Tip 8: How to Use a Text You Didn’t Pick

Look for the text’s strengths.

No text is perfect, but (hopefully) every text has something good about it. Don’t be like the history teachers we used to have in middle school who would insist on going through the book page by page. I don’t think I ever learned anything in school about American history past the Civil War until I became a college history major.

Find what is good about the text and use it.

I had a text I did not like this last year. It had three redeeming features (in my opinion). One was an incredible set of graphics and the others were two good sections, one on art and one on advertising. As a class we began with the art section, used the graphics and their questions after that, and then went on to the advertising section. That was it. I didn’t use anything but the best from that text, even when it was fairly limited.

Look for the text’s weaknesses.

No text is perfect. Every text is going to have some flaw. You need to examine the text and see what flaws you find.

Be honest about what those flaws are. Tell the students. Model critical reading for them.
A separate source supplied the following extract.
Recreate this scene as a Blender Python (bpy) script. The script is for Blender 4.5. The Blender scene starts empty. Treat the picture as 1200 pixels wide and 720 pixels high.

It will encourage them to read critically as well. It will also encourage them to look at flaws even in their textbooks, the medium of received knowledge which until your class has been sacrosanct.

Avoid the weaknesses of the text as much as possible or, if it is not possible, point out the weakness and ask for the students to recommend some other way of doing the thing or some other article on the topic or … It gets them involved.

Don’t solely focus on the weaknesses though. Your department (or whoever) picked this book for a reason. Focus on the redeeming feature(s).

Teach to your strengths, whether the text goes there or not.

Sometimes we have to work with what we are given, but we can still find what we do well in that area and teach with it in mind.

Remember that the text is a tool.

The text is not supposed to be a bear trap that springs closed on your classroom and holds it still till it bleeds out. It is supposed to be a starting point, a jumping off point, a useful tool for your teaching. Use it; don’t let it abuse you.